Tuesday, December 5, 2006


CNN Lou Dobbs - video:U.S. Citizenship and Immigration Services Loses Thousands of Applicants' Background Files U.S. Citizenship and Immigration Services has been citizen applications even without having all background information available. Thousands of applicants' primary files have simply been lost. In 2002, U.S. immigration officials granted citizenship to a man even though they could not find his background file. His application was stamped "approved." It was discovered later he had ties to the radical Islamist terrorist group Hezbollah. Now a new GAO report says U.S. Citizenship and Immigration Services may have given American citizenship to as many as 30,000 people whose background files were also missing. Senator Susan Collins (R-ME) said: "It really alarms me that the agency did not have the background information on these individuals. That means that individuals who may have connections to terrorist groups were awarded citizenship without a thorough review of the information in their files." Terrorists, criminals or people who simply were not eligible could have made their way through this gaping hole. The problem is U.S. CIS still relies on a paper system.

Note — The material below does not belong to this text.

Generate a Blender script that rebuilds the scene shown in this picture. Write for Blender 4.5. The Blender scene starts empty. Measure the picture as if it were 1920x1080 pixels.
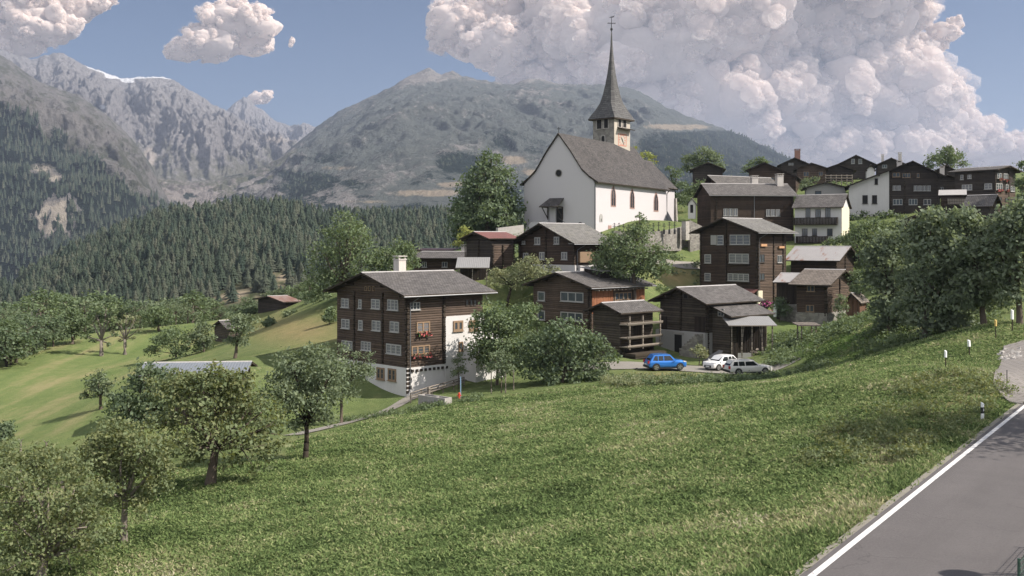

The GAO found the immigration agency has lost track of more than 111,000 files. Technology is not the only issue. Critics charge the agency pressures its employees to reduce backlogs and meet quotas instead of focusing on the quality of the screening. Rosemary Jenks of NumbersUSA said: "All the adjudicators at USCIS were given $500 cash bonuses if they met their quotas, and each office was given money from headquarters to have a party because they had allegedly succeeded with backlog elimination by meeting their quotas."